Don't know anything about Portugal, Jim. My in-laws have a holiday flat (where they could live year-round if they wanted) in Cyprus - that is another popular option with the advantage that, having once been part of the British Empire, English is as universally spoken as Greek - well on the ethnically Greek part of Cyprus anyway.
I love the idea of moving to Spain, but....unemployment there is worse than in the UK, IIRC and possibly employment disadvantages (for me) with not being a Spanish speaker. (My husband speaks Spanish but thinks it would be really difficult to move & settle there, vs just visiting.) Maybe when we retire!
Another thing is you have to be very, very careful with some of the foreign property buys over here, making you sure you have really good legal representation in the country where you are buying & so forth, that is going to do thorough research & all the right investigation on the property - relevant to that country/local area/etc. You often hear of various people's foreign property ownership dreams all going t*ts up - after they've already upped sticks & no longer have a place in the UK, then some antiquated law turns up or the local municipal authorities where they bought suddenly decide to enforce some suddenly discovered old law that finds the person didn't have the right to have purchased that land or property after all, and then they're SOL.
Like people buying somewhere that is/was supposed to be environmentally protected land, for instance - the local government changes & the new one decides to now enforce that. Or maybe they decide to build a dam or reservoir that is going to flood your land, and perhaps you don't have similar legal protections that you might have in the UK.
Or, another example, in Cyprus, I know, there are ongoing concerns from all the troubles back in the 1970s, when the country was rent in two between the ethnically Greek side and the ethnically Turkish side - so whole communities of Greeks or Turks were quickly evacuated to the other side, leaving abandoned communities where the evacuated parties owned property.
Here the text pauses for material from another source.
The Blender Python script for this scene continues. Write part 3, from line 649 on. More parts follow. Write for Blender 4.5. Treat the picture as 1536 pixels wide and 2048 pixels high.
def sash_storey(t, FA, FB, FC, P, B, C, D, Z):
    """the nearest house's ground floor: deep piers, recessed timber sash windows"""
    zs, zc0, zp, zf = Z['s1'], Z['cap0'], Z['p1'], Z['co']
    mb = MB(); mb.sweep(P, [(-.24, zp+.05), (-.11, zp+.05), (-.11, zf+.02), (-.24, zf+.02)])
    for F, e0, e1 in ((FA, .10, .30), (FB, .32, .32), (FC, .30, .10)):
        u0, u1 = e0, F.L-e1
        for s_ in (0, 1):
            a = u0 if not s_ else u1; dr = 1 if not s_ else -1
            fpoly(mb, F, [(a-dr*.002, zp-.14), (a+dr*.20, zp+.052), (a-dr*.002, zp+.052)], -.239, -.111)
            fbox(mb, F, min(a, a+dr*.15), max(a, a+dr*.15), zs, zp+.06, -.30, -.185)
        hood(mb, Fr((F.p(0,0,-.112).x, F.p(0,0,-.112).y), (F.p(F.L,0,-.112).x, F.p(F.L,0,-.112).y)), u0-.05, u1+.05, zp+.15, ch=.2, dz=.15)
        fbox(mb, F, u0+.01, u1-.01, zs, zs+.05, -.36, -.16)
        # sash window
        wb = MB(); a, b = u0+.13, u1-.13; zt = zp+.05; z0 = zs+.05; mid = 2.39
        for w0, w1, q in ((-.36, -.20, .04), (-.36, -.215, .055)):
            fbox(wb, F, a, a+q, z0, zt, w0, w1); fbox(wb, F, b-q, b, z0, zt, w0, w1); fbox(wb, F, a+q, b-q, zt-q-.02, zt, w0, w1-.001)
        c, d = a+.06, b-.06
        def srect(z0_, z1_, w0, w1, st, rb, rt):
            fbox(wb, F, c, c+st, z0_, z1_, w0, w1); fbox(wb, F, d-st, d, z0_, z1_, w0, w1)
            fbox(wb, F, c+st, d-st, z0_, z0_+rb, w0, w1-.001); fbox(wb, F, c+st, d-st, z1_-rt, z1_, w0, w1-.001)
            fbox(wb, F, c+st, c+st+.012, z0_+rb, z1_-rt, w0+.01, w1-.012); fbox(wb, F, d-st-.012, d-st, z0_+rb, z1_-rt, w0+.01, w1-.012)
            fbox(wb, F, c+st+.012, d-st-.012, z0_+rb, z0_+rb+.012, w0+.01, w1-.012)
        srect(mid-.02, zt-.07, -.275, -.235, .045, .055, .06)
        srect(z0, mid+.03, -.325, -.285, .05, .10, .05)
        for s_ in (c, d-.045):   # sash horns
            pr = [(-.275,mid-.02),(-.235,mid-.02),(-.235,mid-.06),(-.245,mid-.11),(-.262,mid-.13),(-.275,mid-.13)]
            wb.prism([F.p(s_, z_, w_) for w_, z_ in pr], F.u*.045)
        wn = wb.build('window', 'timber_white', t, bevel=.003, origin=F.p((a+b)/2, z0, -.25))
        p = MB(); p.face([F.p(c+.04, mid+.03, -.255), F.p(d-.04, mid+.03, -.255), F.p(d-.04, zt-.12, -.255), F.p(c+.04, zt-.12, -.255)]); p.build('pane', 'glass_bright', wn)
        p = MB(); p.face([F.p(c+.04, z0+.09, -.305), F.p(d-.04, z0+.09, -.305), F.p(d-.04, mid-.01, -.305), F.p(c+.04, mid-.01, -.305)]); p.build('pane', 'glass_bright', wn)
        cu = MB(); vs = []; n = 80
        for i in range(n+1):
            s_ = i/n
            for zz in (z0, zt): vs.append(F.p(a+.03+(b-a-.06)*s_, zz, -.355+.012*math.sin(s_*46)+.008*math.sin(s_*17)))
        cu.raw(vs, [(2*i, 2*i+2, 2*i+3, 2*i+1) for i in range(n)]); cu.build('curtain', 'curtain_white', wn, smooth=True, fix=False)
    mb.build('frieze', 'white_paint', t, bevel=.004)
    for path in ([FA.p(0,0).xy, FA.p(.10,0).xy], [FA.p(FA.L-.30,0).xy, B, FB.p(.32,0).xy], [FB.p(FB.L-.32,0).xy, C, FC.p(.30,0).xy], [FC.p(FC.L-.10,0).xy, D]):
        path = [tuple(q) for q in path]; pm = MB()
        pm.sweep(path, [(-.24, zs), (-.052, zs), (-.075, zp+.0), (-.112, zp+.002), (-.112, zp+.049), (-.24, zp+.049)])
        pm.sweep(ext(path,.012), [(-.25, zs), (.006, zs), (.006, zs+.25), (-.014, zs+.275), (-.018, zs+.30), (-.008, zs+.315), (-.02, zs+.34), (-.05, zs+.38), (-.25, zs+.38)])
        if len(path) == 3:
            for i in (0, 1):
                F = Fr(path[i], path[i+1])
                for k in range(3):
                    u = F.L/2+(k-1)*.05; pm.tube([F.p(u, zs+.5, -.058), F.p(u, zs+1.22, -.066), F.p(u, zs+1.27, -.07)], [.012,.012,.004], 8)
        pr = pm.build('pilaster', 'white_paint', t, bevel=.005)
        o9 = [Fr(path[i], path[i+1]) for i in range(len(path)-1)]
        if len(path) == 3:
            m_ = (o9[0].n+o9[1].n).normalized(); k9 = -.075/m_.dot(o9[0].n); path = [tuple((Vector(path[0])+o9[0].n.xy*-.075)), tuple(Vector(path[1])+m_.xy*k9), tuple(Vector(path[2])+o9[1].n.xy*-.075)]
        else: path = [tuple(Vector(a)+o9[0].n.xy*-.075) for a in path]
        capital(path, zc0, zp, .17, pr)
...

I think technically that still belongs to them, even though they haven't lived there for years - effectively ghost towns. I understand a few people are starting to inhabit some of those communities again, although there seems to be quite a stigma attached to doing so. But what if the original owners come back & decide to make a claim, now that the troubles have cooled off between the two sides of the country?
For their part, my in-laws bought their holiday flat in a new build resort apartment complex community, and while they have enjoyed it for several years - they really only use it a couple of months per year, which they have decided hardly seems worth it for having to pay for its upkeep, utilities, management fees, etc year-round. Plus they now have friends with a sizeable house up in a mountain village, who live there year-round, that they could stay with when they go. They don't want to let their flat as a holiday place for strangers (like through a holiday leasing outfit) because the flat is in good condition, they don't want it to get trashed, and they'd just rather not mess with all that.
My in-laws would like to sell their flat, for the right price, but the property market there has bottomed and places aren't selling anymore. My in-laws toyed with the idea of moving there year-round, but in the end, decided they didn't want to - being so far from DH & his brother, and other considerations. So it's created another set of problems for them. They had to set up a separate will/estate plan for Cyprus, because when something happens to one or both of them, the flat there won't be covered under British inheritance laws & so forth.